Get out the microscope, because we’re going through this poem line-by-line.
Lines 9-12
Or is it only the breeze, in its listlessness
Travelling across the wet mead to me here,
You being ever dissolved to wan wistlessness,
Heard no more again far or near?
- Now even more doubt creeps in. The speaker asks if it's possible that he's not hearing the voice of the woman. He thinks that maybe he's only hearing the voice of the wind.
- But interestingly, he's still addressing her (check out that "you" at the beginning of line 11). He's gonna talk to the dead woman whether she's real or imaginary.
- And the fact of her imaginariness echoes one of the most startling things about this stanza: the extensive triple rhymes of the words "listlessness" and "wistlessness." (We're pretty sure that Hardy made up this second word).
- Let's face it: these lines, like the fact that the speaker is talking to a dead woman, are ridiculous. And that's the point.

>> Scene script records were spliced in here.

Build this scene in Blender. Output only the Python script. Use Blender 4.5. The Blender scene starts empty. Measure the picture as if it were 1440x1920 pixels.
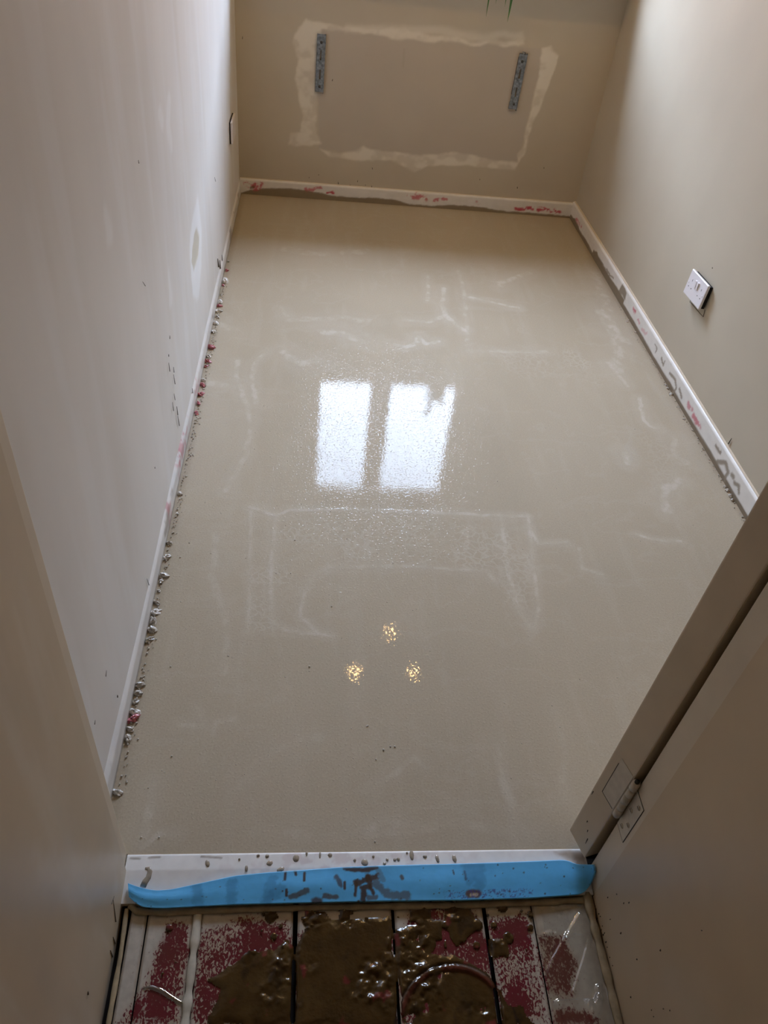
import bpy, bmesh, math, random
import numpy as np
from mathutils import Matrix, Vector

sc = bpy.context.scene
COL = sc.collection
random.seed(4)
RNG = np.random.default_rng(7)

# ------------------------------------------------------------------ camera
cam_d = bpy.data.cameras.new('camera')
cam = bpy.data.objects.new('camera', cam_d)
COL.objects.link(cam)
cam_d.sensor_fit = 'VERTICAL'
cam_d.sensor_height = 24.0
cam_d.lens = 24.0 * 1461.61 / 1920.0
cam_d.clip_start = 0.02
PITCH, YAW, ROLL = 0.7312, 0.1407, 0.1271
fw = Vector((math.sin(YAW)*math.cos(PITCH), math.cos(YAW)*math.cos(PITCH), -math.sin(PITCH)))
rt = Vector((math.cos(YAW), -math.sin(YAW), 0))
up = rt.cross(fw)
r2 = rt*math.cos(ROLL) + up*math.sin(ROLL)
u2 = -rt*math.sin(ROLL) + up*math.cos(ROLL)
M = Matrix((r2, u2, -fw)).transposed().to_4x4()
M.translation = (0.2678, -0.5879, 1.3084)
cam.matrix_world = M
sc.camera = cam

# ------------------------------------------------------------------ sky and light
SKY = (0.59, 0.74, 1.0)
SKY_STRENGTH = 92.0
BULB_STRENGTH = 430.0
world = bpy.data.worlds.new('sky')
sc.world = world
world.use_nodes = True
bg = world.node_tree.nodes['Background']
bg.inputs['Color'].default_value = (*SKY, 1)
bg.inputs['Strength'].default_value = SKY_STRENGTH
sc.view_settings.view_transform = 'Standard'
sc.view_settings.look = 'None'
sc.view_settings.exposure = -0.1
sc.view_settings.gamma = 1.0
sc.view_settings.use_curve_mapping = False
sc.cycles.use_denoising = True
sc.cycles.adaptive_threshold = 0.02
sc.cycles.max_bounces = 6
sc.cycles.diffuse_bounces = 5
sc.cycles.glossy_bounces = 3
sc.cycles.transparent_max_bounces = 12
sc.cycles.sample_clamp_indirect = 6.0
# daylight portal filling the window opening (guides the sky light, emits nothing itself)
pl = bpy.data.lights.new('window_portal', 'AREA')
pl.shape = 'RECTANGLE'; pl.size = 0.90; pl.size_y = 1.14
pl.cycles.is_portal = True
po = bpy.data.objects.new('window_portal', pl)
COL.objects.link(po)
po.location = (0.7225, 3.285, 1.44)
po.rotation_euler = (math.radians(-90), 0, 0)

# ------------------------------------------------------------------ dimensions (metres)
XL, XR, D = -0.047, 1.4535, 2.915       # room: left wall, right wall, far wall
CEIL = 2.36
HL, HR = 0.004, 0.774                   # passage walls in front of the door
HB = -1.25                              # back of the passage
HZ = -0.010                             # passage floor, lower than the screed
TW = 0.36                               # thickness of the far wall
OX0, OX1, OZ0, OZ1 = 0.29, 1.155, 0.908, 1.98   # window opening

# ------------------------------------------------------------------ helpers
def setp(o, label=None, cat=None, group=None, kind=None):
    if label: o['label'] = label
    if cat: o['category'] = cat
    if group: o['group'] = group
    if kind: o['kind'] = kind
    return o

def link(name, me, mat=None, parent=None):
    o = bpy.data.objects.new(name, me)
    COL.objects.link(o)
    if mat is not None and not me.materials: me.materials.append(mat)
    if parent is not None: o.parent = parent
    return o

def empty(name, loc=(0, 0, 0)):
    o = bpy.data.objects.new(name, None)
    o.empty_display_size = 0.02
    COL.objects.link(o); o.location = loc
    return o

def mesh_np(name, V, Fq, smooth=True, attrs=None, floats=None):
    me = bpy.data.meshes.new(name)
    V = np.asarray(V, np.float32); Fq = np.asarray(Fq, np.int32)
    n, k = Fq.shape
    me.vertices.add(len(V)); me.vertices.foreach_set('co', V.ravel())
    me.loops.add(n*k); me.loops.foreach_set('vertex_index', Fq.ravel())
    me.polygons.add(n)
    me.polygons.foreach_set('loop_start', np.arange(0, n*k, k, dtype=np.int32))
    me.polygons.foreach_set('loop_total', np.full(n, k, np.int32))
    me.polygons.foreach_set('use_smooth', np.full(n, smooth))
    for key, rgb in (attrs or {}).items():
        a = me.attributes.new(key, 'FLOAT_COLOR', 'POINT')
        c = np.ones((len(V), 4), np.float32); c[:, :3] = rgb
        a.data.foreach_set('color', c.ravel())
    for key, f in (floats or {}).items():
        a = me.attributes.new(key, 'FLOAT', 'POINT')
        a.data.foreach_set('value', np.asarray(f, np.float32).ravel())
    me.update(); me.validate()
    return me

def grid_faces(nu, nv, flip=False):
    i = np.arange((nu-1)*(nv-1)); a = (i // (nu-1))*nu + i % (nu-1)
    q = np.stack([a, a+1, a+nu+1, a+nu], 1)
    return q[:, ::-1] if flip else q

def bm_box(bm, x0, x1, y0, y1, z0, z1, mat=None):
    vs = [bm.verts.new(p) for p in ((x0,y0,z0),(x1,y0,z0),(x1,y1,z0),(x0,y1,z0),(x0,y0,z1),(x1,y0,z1),(x1,y1,z1),(x0,y1,z1))]
    if mat is not None:
        for v in vs: v.co = mat @ v.co
    for f in ((0,3,2,1),(4,5,6,7),(0,1,5,4),(1,2,6,5),(2,3,7,6),(3,0,4,7)):
        bm.faces.new([vs[i] for i in f])
    return vs

def bm_done(bm, name, mat, parent=None, bevel=0, seg=2, smooth=False):
    if bevel:
        bmesh.ops.bevel(bm, geom=list(bm.edges), offset=bevel, segments=seg, profile=.6, affect='EDGES', clamp_overlap=True)
    bmesh.ops.recalc_face_normals(bm, faces=bm.faces)
    me = bpy.data.meshes.new(name)
    for f in bm.faces: f.smooth = smooth
    bm.to_mesh(me); bm.free()
    return link(name, me, mat, parent)

def box(name, dims, mat, parent=None, bevel=0, seg=2, mtx=None):
    bm = bmesh.new(); bm_box(bm, *dims, mat=mtx)
    return bm_done(bm, name, mat, parent, bevel, seg)

def tube_geo(bm, pts, rad, n=8, caps=True):
    pts = [Vector(p) for p in pts]
    rad = rad if isinstance(rad, (list, tuple)) else [rad]*len(pts)
    rings = []
    for i, p in enumerate(pts):
        t = (pts[min(i+1, len(pts)-1)] - pts[max(i-1, 0)]).normalized()
        a = t.orthogonal().normalized() if i == 0 else (prev - t*prev.dot(t)).normalized()
        prev = a; b = t.cross(a)
        rings.append([bm.verts.new(p + (a*math.cos(2*math.pi*k/n) + b*math.sin(2*math.pi*k/n))*rad[i]) for k in range(n)])
    for r0, r1 in zip(rings, rings[1:]):
        for k in range(n):
            bm.faces.new((r0[k], r0[(k+1) % n], r1[(k+1) % n], r1[k]))
    if caps:
        bm.faces.new(rings[0][::-1]); bm.faces.new(rings[-1])

def tube(name, pts, rad, mat, parent=None, n=8):
    bm = bmesh.new(); tube_geo(bm, pts, rad, n)
    return bm_done(bm, name, mat, parent, smooth=True)

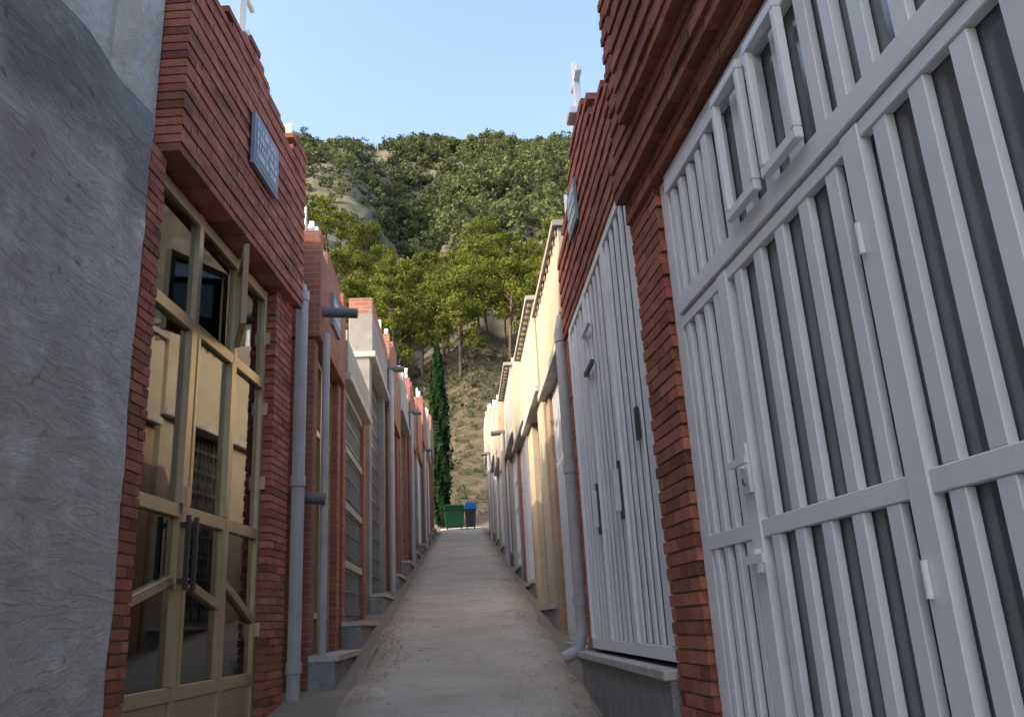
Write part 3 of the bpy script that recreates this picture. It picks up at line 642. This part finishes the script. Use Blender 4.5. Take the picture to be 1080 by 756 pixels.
# cypress
def cypress(x,y,h,r0):
    n=9000;t=rng.uniform(0,1,n)**.9;prof=r0*np.sin(np.clip((t*.93+.06),0,1)*math.pi)**.55*(1-.35*t);an=rng.uniform(0,2*math.pi,n);k=1+.22*np.sin(an*5+t*22)+.12*np.sin(an*9-t*40)
    rr_=prof*k*rng.uniform(.7,1.05,n);p=np.stack([np.cos(an)*rr_,np.sin(an)*rr_,t*h+.2],1)
    nn=np.stack([np.cos(an),np.sin(an),np.full(n,.3)],1)+rng.normal(size=(n,3))*.4;nn/=np.linalg.norm(nn,axis=1,keepdims=True)
    v,c=quads(p,nn,rng.uniform(.05,.12,n),np.clip(rng.uniform(0,.6,n)+.3*(k-1)*2,0,1));V,Fc=tube([(0,0,-.5),(0,0,h*.8)],[.1,.03])
    o=leafobj('cypress_tree',v,c,'leafcyp',(V,Fc));o.location=(x,y,terr(x,y)+H)
cypress(-.78,36.0,8.1,.52)
# ============================================================ bins
def wheelie(name,x,y,k,wd,dp,hh,lidk,lh=.1):
    z=gz(y);P=empty(name,(x,y,z+H))
    mb=MB()
    b=len(mb.v);wb=wd*.42;wt=wd*.5
    pts=[(-wb,-dp*.4,z+.12),(wb,-dp*.4,z+.12),(wb,dp*.4,z+.12),(-wb,dp*.4,z+.12),(-wt,-dp*.5,z+hh),(wt,-dp*.5,z+hh),(wt,dp*.5,z+hh),(-wt,dp*.5,z+hh)]
    mb.v+=[Vector((x+p[0],y+p[1],p[2]+H)) for p in pts];i=mb.mi(k)
    for q in((3,2,1,0),(4,5,6,7),(0,1,5,4),(1,2,6,5),(2,3,7,6),(3,0,4,7)): mb.f.append(tuple(b+j for j in q));mb.m.append(i);mb.c.append((1,1,1));mb.uv+=[(0,0)]*4
    mb.build('body',P,bevel=.02)
    mb=MB()
    mb.prism(Frame(x,y,90,'R'),[(-wt-.03,z+hh+.004),(wt+.03,z+hh+.004),(wt+.03,z+hh+lh*.4),(wt*.75,z+hh+lh),(-wt*.75,z+hh+lh),(-wt-.03,z+hh+lh*.4)],-dp*.55,dp*.55,lidk);mb.build('lid',P,bevel=.02)
    mb=MB()
    for sx in(-1,1):
        for sy in(-1,1): mb.cyl((x+sx*wb*.8-.02,y+sy*dp*.33,z+.09+H),(x+sx*wb*.8+.02,y+sy*dp*.33,z+.09+H),.085,.085,'black')
    mb.build('wheels',P)
    mb=MB();mb.cyl((x-wt,y-dp*.52,z+hh-.1+H),(x+wt,y-dp*.52,z+hh-.1+H),.02,.02,'black');mb.build('handle',P)
wheelie('waste_container',-.22,34.6,'greenbin',.85,.7,.9,'greenbin')
wheelie('wheelie_bin',.44,34.4,'black',.46,.55,.78,'bluebin',lh=.3)
# leaf litter on the path
mb=MB();i=None
M['litter']=mat('dry_leaves',(.18,.1,.05),(.3,.2,.1),20,.9)
i=mb.mi('litter')
for k in range(1900):
    y=5+rr.random()**1.5*20;sd_=rr.choice((-1,1));x=sd_*(.9-abs(rr.gauss(0,.22))) if rr.random()<.75 else rr.uniform(-.85,.85)
    if k>1500: x=rr.gauss(-.78,.16);y=rr.gauss(8.9,.7)
    x=max(-.88,min(.88,x));a=rr.uniform(0,6.28);l=rr.uniform(.008,.028);wv_=l*rr.uniform(.2,.5);c=Vector((x,y,gz(y)+H+.045+rr.uniform(0,.008)))
    d=Vector((math.cos(a),math.sin(a),.15));e=Vector((-math.sin(a),math.cos(a),.1));b0=len(mb.v);mb.v+=[c-d*l,c-e*wv_,c+d*l,c+e*wv_];mb.f.append((b0,b0+1,b0+2,b0+3));mb.m.append(i);q=rr.uniform(.5,1.4);mb.c.append((q,q,q));mb.uv+=[(0,0)]*4
mb.build('leaf_litter')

- So, we've got a "listless" (or lethargic) wind, traveling across a sad British landscape (for "mead," think meadow), and a dead woman who has "dissolved" to "wan wistlessness" (or something like pale melancholy), who will never be heard from again. Even the alliteration in this line is sad—those repeated W sounds just break our Shmoopy hearts just a little bit.
- It seems that the ghost has been replaced by the most pathetic breeze imaginable. There is no woman calling, just the lame wind. Thanks for the good cheer there, Hardy.
- And to top it all off: the meter starts to break down in line 12. While most even-numbered lines have 10 syllables, line 12 has just 8 syllables. It's as if the speaker stops short, and can't be bothered to keep to the meter anymore. (Check out "Form and Meter" for more deets on this.) He's just so sad.